Dance and drawing are intimately linked to the gesture that performs them. The dancing body creates a figure in space and leaves an impact on site, while the action of the artist sets a point into motion and captures an ephemeral event, which is reproduced in graphic or visual form. Throughout the 20th century, the performing and visual arts thus converged on many occasions. While visual artists investigated the embodied and energetic value of form, dancers and choreographers experimented with the interfaces between sign and action, between notation and improvisation, between a spatial sense of self and an architectural configuration of movement. The hybridization of dance and drawing quickened from mid-century onward, as performance art introduced innovative practices and as borders between disciplines were worn thin, causing interdisciplinary forms to emerge. The body of the artist—whether a dancer or a visual artist—is thus shared by these practices and has become the instrument of their simultaneous realization. Drawing has indeed collided with dance in opening up to three-dimensional space, incorporating surfaces (floor, ceiling, walls) as well as volumes into its process.

This correspondence is the focus of this volume, a collection of original essays and interviews in which the accounts of theoreticians and practitioners echo each other.

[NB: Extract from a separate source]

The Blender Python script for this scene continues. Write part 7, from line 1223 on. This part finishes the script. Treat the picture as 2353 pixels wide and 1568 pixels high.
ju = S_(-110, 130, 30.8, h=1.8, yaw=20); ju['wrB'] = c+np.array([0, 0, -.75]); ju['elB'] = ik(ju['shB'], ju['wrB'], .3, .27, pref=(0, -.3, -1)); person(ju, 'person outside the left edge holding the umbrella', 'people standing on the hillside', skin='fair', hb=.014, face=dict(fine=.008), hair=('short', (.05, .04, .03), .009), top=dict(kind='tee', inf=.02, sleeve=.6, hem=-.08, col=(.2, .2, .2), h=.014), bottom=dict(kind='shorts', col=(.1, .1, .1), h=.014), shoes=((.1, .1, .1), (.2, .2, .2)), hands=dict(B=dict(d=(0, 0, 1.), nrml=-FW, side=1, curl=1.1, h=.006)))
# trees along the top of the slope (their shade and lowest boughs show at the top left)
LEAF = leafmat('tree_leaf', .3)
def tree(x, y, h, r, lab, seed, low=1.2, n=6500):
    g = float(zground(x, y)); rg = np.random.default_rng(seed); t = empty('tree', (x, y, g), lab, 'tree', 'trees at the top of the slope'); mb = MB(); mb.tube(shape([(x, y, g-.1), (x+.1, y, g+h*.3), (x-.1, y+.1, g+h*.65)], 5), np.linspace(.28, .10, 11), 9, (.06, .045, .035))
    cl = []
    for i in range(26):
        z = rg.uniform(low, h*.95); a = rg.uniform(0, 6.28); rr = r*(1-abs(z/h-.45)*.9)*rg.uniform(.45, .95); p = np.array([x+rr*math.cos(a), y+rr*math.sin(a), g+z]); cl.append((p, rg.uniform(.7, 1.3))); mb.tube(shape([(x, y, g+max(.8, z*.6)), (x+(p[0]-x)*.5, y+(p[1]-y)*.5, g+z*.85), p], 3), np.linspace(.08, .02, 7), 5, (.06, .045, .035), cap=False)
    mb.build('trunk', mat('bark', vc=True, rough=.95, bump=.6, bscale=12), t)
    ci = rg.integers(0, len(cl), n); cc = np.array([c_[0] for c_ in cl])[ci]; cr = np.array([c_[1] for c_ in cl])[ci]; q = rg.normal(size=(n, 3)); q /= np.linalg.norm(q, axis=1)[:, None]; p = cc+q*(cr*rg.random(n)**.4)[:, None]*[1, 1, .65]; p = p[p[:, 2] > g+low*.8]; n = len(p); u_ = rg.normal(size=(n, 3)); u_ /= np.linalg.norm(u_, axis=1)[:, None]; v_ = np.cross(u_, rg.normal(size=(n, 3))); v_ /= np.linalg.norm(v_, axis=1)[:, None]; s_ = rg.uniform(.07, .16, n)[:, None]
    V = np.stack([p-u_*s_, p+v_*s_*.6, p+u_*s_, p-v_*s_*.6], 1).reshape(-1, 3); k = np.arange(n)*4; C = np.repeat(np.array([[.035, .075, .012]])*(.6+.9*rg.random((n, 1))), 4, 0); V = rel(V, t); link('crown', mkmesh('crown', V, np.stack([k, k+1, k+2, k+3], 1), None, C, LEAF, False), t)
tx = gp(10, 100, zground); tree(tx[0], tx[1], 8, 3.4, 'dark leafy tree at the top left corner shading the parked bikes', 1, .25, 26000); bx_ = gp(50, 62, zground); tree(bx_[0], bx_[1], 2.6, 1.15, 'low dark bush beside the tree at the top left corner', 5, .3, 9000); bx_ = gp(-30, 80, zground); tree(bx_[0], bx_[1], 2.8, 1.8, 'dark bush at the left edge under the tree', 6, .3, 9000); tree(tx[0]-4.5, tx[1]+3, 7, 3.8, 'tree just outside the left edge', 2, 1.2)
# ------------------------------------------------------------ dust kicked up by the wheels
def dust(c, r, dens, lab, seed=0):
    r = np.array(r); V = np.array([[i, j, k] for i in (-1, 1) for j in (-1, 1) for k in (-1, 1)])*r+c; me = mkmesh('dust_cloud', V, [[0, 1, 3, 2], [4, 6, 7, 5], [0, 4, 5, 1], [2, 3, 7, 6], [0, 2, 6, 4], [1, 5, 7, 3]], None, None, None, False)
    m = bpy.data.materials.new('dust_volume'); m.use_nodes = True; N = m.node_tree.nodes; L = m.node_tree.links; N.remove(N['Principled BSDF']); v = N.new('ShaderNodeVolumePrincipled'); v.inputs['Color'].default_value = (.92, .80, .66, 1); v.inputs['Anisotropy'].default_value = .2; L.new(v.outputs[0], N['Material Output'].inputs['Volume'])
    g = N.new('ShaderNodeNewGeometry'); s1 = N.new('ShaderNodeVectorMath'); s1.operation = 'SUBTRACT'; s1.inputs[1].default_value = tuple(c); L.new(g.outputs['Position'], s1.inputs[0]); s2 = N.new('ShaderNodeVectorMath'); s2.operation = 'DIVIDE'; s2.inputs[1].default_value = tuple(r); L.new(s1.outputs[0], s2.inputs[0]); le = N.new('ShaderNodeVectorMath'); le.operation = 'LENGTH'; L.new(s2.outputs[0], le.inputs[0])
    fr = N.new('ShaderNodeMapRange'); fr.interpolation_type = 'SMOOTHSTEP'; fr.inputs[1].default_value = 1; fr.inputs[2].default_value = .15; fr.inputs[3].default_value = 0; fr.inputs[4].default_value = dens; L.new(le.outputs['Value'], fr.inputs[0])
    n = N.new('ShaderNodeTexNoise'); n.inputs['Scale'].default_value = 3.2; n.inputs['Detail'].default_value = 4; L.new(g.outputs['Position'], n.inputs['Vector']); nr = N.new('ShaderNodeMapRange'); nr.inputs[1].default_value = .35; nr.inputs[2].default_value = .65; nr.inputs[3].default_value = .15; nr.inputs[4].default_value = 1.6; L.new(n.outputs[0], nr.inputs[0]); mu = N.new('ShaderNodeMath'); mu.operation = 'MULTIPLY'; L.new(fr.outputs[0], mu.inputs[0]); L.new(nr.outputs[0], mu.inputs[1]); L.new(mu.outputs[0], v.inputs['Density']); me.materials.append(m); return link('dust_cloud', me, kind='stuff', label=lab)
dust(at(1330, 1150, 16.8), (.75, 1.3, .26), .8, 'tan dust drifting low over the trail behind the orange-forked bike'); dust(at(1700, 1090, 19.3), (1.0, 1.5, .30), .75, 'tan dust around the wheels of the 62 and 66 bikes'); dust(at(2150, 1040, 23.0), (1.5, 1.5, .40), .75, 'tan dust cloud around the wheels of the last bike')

It aims to evaluate and discuss the specific interaction of the two media and how their practices have diversified since 1962, namely since the first public performance of the Judson Dance Theater in New York.

Authors and contributors include Cindy Van Acker, Gabriele Brandstetter, Sarah Burkhalter, Pauline Chevalier, Mark Franko, Katrin Gattinger, Julie Enckell Julliard, Anne Teresa De Keersmaeker, Magali Le Mens, Laetitia Legros, Anna Lovatt, Nolwenn Mégard, Robert Morris, OpenEndedGroup, Nadia Perucic, Catherine Quéloz, Yvonne Rainer, Robin Rhode, Susan Rosenberg, Laurence Schmidlin, Katia Schneller, Alexander Schwan, Alan Storey, and Catherine Wood.

The book is part of the Documents series, co-published with Les presses du réel and dedicated to critical writing.